From Florida Today. “The federal government is sweetening the pot to encourage first-time homebuyers to jump into the housing market, improving on last year’s incentive with a new tax credit. Chris and Diana Foster closed on their Melbourne home, the first for both of them, in October. They’d planned to buy in order to build equity, regardless of tax incentive.”

“Realtor Abby Barclay, who helped the Fosters with their purchase, is finding few first-time homebuyers being spurred into action by the tax incentive. Most are happy to learn about the incentive, but already had been looking at homes. ‘We don’t see that it’s bringing anybody into the marketplace,’ she said.”
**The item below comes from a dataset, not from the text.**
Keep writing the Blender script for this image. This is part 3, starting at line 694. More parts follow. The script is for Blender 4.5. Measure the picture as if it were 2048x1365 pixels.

“Diana Foster admits to being disappointed that they could have gotten a better deal if they’d waited, but they’re philosophical about it. ‘Who knows what people are going to be getting in 2010?’ she asked.”

The Business Jacksonville. “The fourth quarter of 2008 was a blue period for residential real estate sales in Northeast Florida, according to…DataQuick. The ‘blues’ in Clay, Duval, Nassau and St. Johns counties represented drops in sales prices and volumes, giving a vivid portrayal of a real estate market that has shifted into reverse.”

“Ray Rodriguez, owner of the Real Estate Strategy Center of North Florida in Jacksonville, called the real estate market in the fourth quarter ‘very moderate’ and said he thinks it won’t turn around anytime soon. ‘Normally, the last quarter is when people rush to homestead their home, but with the economy being the way it is, they’re slowing down and not rushing to buy,’ he said.”

“Rodriguez said most buyers during that quarter likely planned to stay in their homes for five to seven years, because the market is no longer favorable to speculative buying. ‘They don’t look at real estate as being the investment that they used to,’ he said.”

The St Petersburg Times. “Tampa Bay area home prices took one of the largest one-month tumbles in history. The low-price-equals-brisker-sales phenomenon is more pronounced in Cape Coral-Fort Myers. Sales more than doubled in January. But it came at the cost of a 59 percent collapse in prices in the January-to-January period.”

“‘Right now, unfortunately, foreclosures are about the only game in town,’ St. Petersburg Realtor Jerry Sigler said. ‘If you’ve got a foreclosure to pick from, why go to a retail property?’”

“A Tampa auction of bank-owned homes earlier this month found bidders for 131 of 176 homes. The average price worked out to $77,000 per home. So influential have foreclosures been in setting the market that financially stable sellers feel compelled to cut prices. Deborah Farmer, head of Tampa’s Star Light Realty, recently bought a house with 180 feet of lakefront for $589,000. In a normal market it could have sold for $800,000, she said.”

“In the Tampa Bay area, prices have come down almost 50 percent from the peak in June 2006. ‘I think there’s a lot of fear,’ Farmer said. ‘Sellers think, ‘I’ve got equity in my home, and I’d better get out when the getting’s good.’”

“Though she has an 813 credit score, Farmer had to scrape up a 50 percent down payment on the lake house, a far cry from the 100 percent financing of 2005. As a small business owner with variable income, she couldn’t provide tax forms to qualify for better terms. ‘Banks have to loosen up,’ she said. ‘It’s getting ridiculous.’”

“There’s growing consensus this economic downturn is not only longer, deeper and nastier. It’s becoming clear this recession may prove transforming, potentially changing us personally, regionally, nationally — even globally — in fundamental ways.”

“‘This Is Not the End of America’ is hardly the typically numbing title of Wachovia economist Mark Vitner’s regularly published commentary on how things are going. But last week he chose that title because he felt he needed to respond to the extraordinary angst he encounters in his work and life. ‘Throughout this financial crisis,’ Vitner writes, ‘I have been approached repeatedly by people from all walks of life asking the question, ‘Is this the end of America as we know it? Is the American dream dead?’”

“This column’s headline is borrowed without apology from a lengthy cover story titled ‘How the Crash Will Reshape America’ appearing in the March issue of the Atlantic magazine. The provocative article was written by Richard Florida.”

“He’s honed his thoughts a lot and applies them well to our current financial predicament and to some old economic stereotypes. Among his most relevant insights: Stop fixating on owning a home. The burst housing bubble should send a message that home ownership is no longer on the ‘A list’ of the American dream. People wanting to be elsewhere are now stuck in homes they are trying to sell, often at a substantial loss. People are working in jobs they do not like or are beneath them because they are tethered to housing. His message? Don’t underestimate the upside of renting.”